Saturday, May 23, 2009

Myriads of Soldiers

Over at mormonheretic someone made a comment suggesting that numbers in the Book of Mormon could mean specific units instead of an exact count. I was somewhat surprised and skeptical of that notion....Until I was studying some Xenophon today.

Xenophon's book, The Anabasis, recounts the story of Ten Thousand Greek soldiers that were trapped deep in Persian territory and had to fight their way out. In that book, the Greek root of the word myriad actually refers to a Greek unit of ten thousand men. I only mention it because today we use myriad in an adverbial sense, such as "the myriad fish in the ocean". And it can also be used as a noun, as in the "myriads of soldiers". In both instances the original usage of myriad, meaning ten thousand is lost and replaced with an approximate use of the word.

Now I can see a case where the Book of Mormon uses a reformed Egyptian word that has colloquial meaning, but Joseph Smith translates the term literally into a number. It would be as though a modern translator took the opposite of what happened to myriad, they took a phrase that now means "many people" and literally translated it to ten thousand.

Thus there is one more nuance added to our understanding of numbers in the Book of Mormon. There is evidence from classical western sources that a specific term for a military unit can change meaning through time. I appreciate Firetag for raising the original question and I hope to see some of his research soon.


Mormon Heretic said...

Thanks for the shout-out. I do remember asking a seminary teacher why the number 40 was used so much. It rained 40 days and nights, the children of Israel wandered 40 years, etc. My teacher said the number 40 also had the symbolic definition of "trials".

Anonymous said...

You're welcome, Morgan. Although I don't dignify what I did to make the suggestion as research. I know what it takes in the way of "self-cross-examination" to get something ready for peer review, which, again, is why I want the specialists to get involved in such questions and welcome the purpose of this site.


Anonymous said...

John E. Clark,"Archaeology, Relics, and Book of Mormon Belief"

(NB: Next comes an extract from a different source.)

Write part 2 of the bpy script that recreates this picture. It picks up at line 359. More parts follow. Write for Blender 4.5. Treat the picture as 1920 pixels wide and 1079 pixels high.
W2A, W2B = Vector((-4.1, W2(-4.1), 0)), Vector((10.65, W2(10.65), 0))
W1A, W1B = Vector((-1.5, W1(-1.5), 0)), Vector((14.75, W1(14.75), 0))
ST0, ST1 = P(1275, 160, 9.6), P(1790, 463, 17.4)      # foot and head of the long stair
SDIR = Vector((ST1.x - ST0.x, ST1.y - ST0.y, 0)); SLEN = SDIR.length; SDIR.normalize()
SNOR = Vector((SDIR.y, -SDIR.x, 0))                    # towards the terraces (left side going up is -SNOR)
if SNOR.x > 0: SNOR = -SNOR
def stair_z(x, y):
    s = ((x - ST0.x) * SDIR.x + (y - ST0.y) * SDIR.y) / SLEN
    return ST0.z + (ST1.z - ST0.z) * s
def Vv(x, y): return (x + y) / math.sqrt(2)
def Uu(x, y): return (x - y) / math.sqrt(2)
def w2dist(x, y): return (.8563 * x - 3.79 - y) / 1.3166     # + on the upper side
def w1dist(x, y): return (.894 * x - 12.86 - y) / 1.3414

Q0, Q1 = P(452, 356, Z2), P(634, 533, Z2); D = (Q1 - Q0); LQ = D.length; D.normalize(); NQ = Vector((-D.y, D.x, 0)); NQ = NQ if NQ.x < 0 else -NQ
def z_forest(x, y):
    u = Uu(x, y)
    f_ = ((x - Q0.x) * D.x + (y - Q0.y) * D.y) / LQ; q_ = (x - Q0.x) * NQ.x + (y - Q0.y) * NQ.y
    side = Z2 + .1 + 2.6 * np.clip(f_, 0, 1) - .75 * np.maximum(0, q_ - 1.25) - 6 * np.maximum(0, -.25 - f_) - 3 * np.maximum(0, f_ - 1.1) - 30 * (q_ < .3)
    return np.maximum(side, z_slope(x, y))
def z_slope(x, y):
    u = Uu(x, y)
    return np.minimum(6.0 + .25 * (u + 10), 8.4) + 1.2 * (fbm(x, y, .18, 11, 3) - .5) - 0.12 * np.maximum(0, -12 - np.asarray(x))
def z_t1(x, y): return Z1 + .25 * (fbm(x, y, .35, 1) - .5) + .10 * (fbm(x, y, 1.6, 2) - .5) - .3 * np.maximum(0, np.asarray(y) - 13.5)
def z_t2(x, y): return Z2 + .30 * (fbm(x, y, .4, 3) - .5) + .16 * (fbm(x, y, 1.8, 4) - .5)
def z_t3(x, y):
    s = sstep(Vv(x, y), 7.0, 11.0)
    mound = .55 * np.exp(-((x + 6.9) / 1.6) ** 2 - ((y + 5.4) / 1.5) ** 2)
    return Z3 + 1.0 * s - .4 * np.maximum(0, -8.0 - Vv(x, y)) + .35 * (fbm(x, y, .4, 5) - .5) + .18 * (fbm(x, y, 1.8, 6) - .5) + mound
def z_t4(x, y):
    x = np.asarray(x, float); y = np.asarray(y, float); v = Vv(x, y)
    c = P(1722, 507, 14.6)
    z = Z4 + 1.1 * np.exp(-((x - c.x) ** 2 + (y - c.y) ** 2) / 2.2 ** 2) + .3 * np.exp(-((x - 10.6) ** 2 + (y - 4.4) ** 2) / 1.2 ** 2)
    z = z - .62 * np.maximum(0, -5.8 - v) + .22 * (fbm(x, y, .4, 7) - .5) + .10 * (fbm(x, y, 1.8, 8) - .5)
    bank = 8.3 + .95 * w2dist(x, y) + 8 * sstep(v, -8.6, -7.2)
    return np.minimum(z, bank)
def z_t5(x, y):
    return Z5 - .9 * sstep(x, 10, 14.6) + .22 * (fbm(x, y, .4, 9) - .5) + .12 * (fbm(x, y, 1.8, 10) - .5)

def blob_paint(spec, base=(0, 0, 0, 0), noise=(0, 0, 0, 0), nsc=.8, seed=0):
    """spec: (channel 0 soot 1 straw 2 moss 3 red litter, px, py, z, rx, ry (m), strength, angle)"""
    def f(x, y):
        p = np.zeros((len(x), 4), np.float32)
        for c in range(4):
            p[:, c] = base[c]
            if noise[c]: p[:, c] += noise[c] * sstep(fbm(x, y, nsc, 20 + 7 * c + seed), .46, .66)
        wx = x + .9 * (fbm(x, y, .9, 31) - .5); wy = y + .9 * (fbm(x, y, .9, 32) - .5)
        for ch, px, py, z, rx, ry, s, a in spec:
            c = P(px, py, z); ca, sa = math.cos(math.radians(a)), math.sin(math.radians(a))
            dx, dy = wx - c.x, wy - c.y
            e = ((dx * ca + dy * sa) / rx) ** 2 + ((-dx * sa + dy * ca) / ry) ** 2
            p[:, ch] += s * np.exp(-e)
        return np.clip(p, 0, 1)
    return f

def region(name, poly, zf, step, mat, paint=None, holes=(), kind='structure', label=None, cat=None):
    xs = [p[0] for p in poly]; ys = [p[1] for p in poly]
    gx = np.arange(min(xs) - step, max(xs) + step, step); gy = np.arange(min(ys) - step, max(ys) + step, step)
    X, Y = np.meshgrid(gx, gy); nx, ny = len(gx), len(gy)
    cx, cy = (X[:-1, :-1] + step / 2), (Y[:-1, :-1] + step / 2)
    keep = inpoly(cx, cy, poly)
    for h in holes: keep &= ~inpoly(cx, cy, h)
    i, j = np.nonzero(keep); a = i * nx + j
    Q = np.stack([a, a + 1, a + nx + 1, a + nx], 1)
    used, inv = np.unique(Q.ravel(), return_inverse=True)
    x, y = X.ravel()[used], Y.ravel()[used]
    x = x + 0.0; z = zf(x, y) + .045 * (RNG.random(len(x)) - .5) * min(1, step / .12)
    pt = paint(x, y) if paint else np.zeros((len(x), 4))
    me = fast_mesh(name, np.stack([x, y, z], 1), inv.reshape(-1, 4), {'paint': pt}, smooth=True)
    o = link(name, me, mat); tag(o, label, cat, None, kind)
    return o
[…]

"The final battle at Cumorah involved staggering numbers of troops, including Nephite battle units of 10,000. Aztec documents describe armies of over 200,000 warriors divided into major divisions of 8,000 warriors plus 4,000 retainers each. One battle involved 700,000 warriors on one side.[30] The Aztec ciphers appear to be propagandistic exaggeration; I do not know whether this applies to Book of Mormon numbers or not."

Morgan Deane said...

Thanks P.A. That is a good article.

Anne Kammeyer said...

John Kammeyer says: I went through the Battle of Cumorah from a logistical perspective, and concluded it could not have involved millions of Nephites. Using Iron-Age European farming practices, 2 million Nephites would need something like 10,000 square miles to live on, under the best of circumstances. Given the available acreage at the Cerro el Vigis, 230,00 people is more realistic.